During that period, their aunt, Miriam, in Israel, the younger sister of their mother, and one of their brothers, Dov, who managed miraculously to escape from a concentration camp and had immigrated to Palestine just after the war, decided that their sister’s orphaned children should live in Israel. In the OPEJ orphanages they learned some Hebrew from a teacher, Mr. Horowitz, who also gave them their Hebrew names. Eli was reluctant at first, but finally he agreed to let the children immigrate to Israel; about a decade later, he and his family settled in Israel as well.

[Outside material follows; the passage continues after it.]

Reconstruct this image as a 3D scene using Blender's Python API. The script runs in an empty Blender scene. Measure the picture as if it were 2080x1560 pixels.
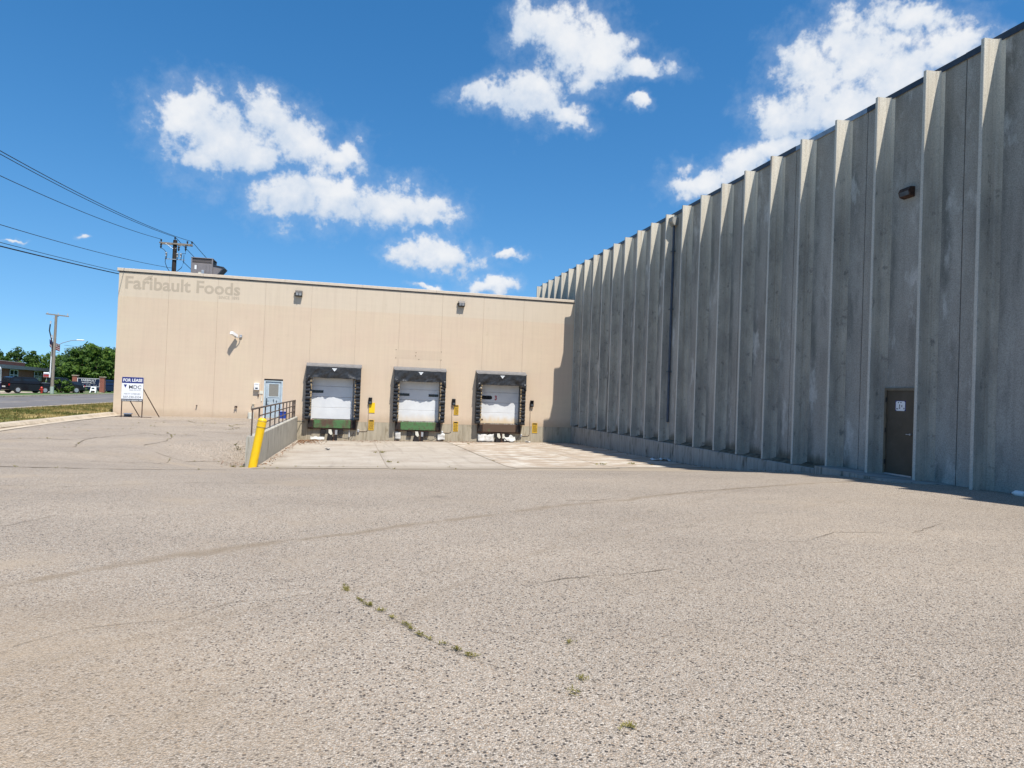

The brothers set out for Israel in December 1948 with a group of orphans. They were first sent to Marseilles where at night they boarded the Pan York. They arrived in Israel during the holiday of Hanukah and were taken to a camp for newcomers in Kiryat Shmuel. There their uncle Dov picked them up and placed them temporarily in an orphanage in Kfar Saba. Lucien next lived in Kibbutz Tel Yosef, where there were quite a few children from France. Later he joined a group in Kibbutz Ma’agan and they all went to the Nahal program in the army. René went to another kibbutz.

After completing his army service, Lucien, who took the Hebrew name Arie, decided to pursue university studies. Since he had not finished either primary school or secondary school, he struggled to make a living while getting the education that would enable him to be accepted at a university. He eventually passed all the necessary exams and studied mathematics at Tel Aviv University. For his master’s degree he studied mathematics at the Weitzman Institute and computer science at the Technion in Haifa.  While at the Weitzman Institute he met Nili, his wife-to-be. They were married in 1958, and then Arie changed his last name to Biron. He and his wife, Nili, have five children, and they are very proud of each of them and their accomplishments.

Arie was one of the earliest computer experts in Israel and eventually had his own company. He and his wife moved from central Israel to Misgav in the north in order to be near his wife’s nephew after her brother was killed during the Yom Kippur war. He has written a thoroughly researched memoir that includes extensive documentation on his family’s background and fate during the war.

Arie’s daughter, Yael, went to France to represent him at the reunion of the children who were hidden in the village of Savigny-le-Vieux in Normandy and for a ceremony that took place on May 28, 2011. A plaque was posted honoring the central village in an area where about 30 children, with six sets of siblings among them, were hidden during the war. She delivered Arie’s moving speech in which he thanked the righteous families to whom he said they owed “nothing less than their lives.” (A video about the ceremony is available at //www.youtube.com/watch?v=bAsF5dk_9UU )

This was a very important event for Lucien and René because they had tried to get the villagers recognized as Righteous Among the Nations by Yad Vashem in the 1980s, but were disappointed when told that only individuals not groups were given the honor. Now they feel that an appropriate recognition has finally been given to those who saved the children during the war.